→ WRITTEN REQUEST
Every line from the first one to the line containing "SC = bpy.context.scene" should be echoed exactly; leave out the rest.

:::::

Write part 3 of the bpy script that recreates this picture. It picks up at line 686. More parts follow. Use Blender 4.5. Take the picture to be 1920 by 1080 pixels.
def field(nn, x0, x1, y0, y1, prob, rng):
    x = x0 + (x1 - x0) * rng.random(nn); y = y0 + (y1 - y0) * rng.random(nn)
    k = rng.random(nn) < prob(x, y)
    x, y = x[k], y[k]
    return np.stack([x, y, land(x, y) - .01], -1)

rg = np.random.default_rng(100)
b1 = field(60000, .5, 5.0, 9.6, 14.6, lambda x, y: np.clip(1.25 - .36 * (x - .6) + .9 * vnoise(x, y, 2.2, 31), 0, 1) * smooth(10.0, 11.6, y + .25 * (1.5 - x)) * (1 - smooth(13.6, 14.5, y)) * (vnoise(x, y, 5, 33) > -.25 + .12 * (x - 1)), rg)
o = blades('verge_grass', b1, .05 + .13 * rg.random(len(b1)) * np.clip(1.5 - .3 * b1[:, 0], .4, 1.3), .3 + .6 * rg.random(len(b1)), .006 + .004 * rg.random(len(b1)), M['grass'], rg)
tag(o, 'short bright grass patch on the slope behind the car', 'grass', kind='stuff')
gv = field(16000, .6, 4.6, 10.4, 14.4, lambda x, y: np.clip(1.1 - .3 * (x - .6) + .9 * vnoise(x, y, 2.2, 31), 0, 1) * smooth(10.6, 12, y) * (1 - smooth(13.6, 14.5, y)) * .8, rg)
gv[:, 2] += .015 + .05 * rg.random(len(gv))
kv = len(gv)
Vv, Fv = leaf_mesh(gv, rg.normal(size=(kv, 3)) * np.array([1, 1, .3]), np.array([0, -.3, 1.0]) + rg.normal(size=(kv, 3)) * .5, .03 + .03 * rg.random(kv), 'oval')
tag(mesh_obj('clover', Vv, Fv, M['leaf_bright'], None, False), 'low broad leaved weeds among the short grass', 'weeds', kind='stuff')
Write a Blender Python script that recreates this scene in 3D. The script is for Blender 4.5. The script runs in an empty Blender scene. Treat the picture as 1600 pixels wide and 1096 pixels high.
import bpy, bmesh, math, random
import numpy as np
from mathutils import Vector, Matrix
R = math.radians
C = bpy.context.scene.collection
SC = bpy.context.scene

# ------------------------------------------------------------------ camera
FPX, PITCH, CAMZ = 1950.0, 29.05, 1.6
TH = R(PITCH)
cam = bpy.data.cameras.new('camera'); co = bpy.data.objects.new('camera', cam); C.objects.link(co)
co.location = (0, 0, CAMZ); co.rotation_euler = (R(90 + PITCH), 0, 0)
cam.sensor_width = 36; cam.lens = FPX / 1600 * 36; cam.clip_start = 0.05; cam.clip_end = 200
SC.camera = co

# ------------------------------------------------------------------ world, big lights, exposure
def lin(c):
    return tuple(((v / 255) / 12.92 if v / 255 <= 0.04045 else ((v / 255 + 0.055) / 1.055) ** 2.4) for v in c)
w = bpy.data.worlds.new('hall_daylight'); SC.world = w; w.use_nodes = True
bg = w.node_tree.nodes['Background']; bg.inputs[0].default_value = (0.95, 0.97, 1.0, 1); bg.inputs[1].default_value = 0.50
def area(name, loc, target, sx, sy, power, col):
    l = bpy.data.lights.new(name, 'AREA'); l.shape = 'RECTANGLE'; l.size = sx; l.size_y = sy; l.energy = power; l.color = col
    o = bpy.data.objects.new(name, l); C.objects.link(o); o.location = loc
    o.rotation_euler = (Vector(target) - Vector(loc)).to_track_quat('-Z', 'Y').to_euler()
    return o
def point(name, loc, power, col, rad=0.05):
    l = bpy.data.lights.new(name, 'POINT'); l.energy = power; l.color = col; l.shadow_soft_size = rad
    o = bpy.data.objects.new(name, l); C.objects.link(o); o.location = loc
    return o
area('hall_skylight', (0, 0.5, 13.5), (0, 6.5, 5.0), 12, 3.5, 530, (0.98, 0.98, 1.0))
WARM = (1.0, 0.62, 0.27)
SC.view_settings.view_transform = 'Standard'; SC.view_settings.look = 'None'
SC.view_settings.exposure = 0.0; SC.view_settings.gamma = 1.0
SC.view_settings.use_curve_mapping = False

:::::

→ FINAL ANSWER
Write part 3 of the bpy script that recreates this picture. It picks up at line 686. More parts follow. Use Blender 4.5. Take the picture to be 1920 by 1080 pixels.
def field(nn, x0, x1, y0, y1, prob, rng):
    x = x0 + (x1 - x0) * rng.random(nn); y = y0 + (y1 - y0) * rng.random(nn)
    k = rng.random(nn) < prob(x, y)
    x, y = x[k], y[k]
    return np.stack([x, y, land(x, y) - .01], -1)

rg = np.random.default_rng(100)
b1 = field(60000, .5, 5.0, 9.6, 14.6, lambda x, y: np.clip(1.25 - .36 * (x - .6) + .9 * vnoise(x, y, 2.2, 31), 0, 1) * smooth(10.0, 11.6, y + .25 * (1.5 - x)) * (1 - smooth(13.6, 14.5, y)) * (vnoise(x, y, 5, 33) > -.25 + .12 * (x - 1)), rg)
o = blades('verge_grass', b1, .05 + .13 * rg.random(len(b1)) * np.clip(1.5 - .3 * b1[:, 0], .4, 1.3), .3 + .6 * rg.random(len(b1)), .006 + .004 * rg.random(len(b1)), M['grass'], rg)
tag(o, 'short bright grass patch on the slope behind the car', 'grass', kind='stuff')
gv = field(16000, .6, 4.6, 10.4, 14.4, lambda x, y: np.clip(1.1 - .3 * (x - .6) + .9 * vnoise(x, y, 2.2, 31), 0, 1) * smooth(10.6, 12, y) * (1 - smooth(13.6, 14.5, y)) * .8, rg)
gv[:, 2] += .015 + .05 * rg.random(len(gv))
kv = len(gv)
Vv, Fv = leaf_mesh(gv, rg.normal(size=(kv, 3)) * np.array([1, 1, .3]), np.array([0, -.3, 1.0]) + rg.normal(size=(kv, 3)) * .5, .03 + .03 * rg.random(kv), 'oval')
tag(mesh_obj('clover', Vv, Fv, M['leaf_bright'], None, False), 'low broad leaved weeds among the short grass', 'weeds', kind='stuff')
Write a Blender Python script that recreates this scene in 3D. The script is for Blender 4.5. The script runs in an empty Blender scene. Treat the picture as 1600 pixels wide and 1096 pixels high.
import bpy, bmesh, math, random
import numpy as np
from mathutils import Vector, Matrix
R = math.radians
C = bpy.context.scene.collection
SC = bpy.context.scene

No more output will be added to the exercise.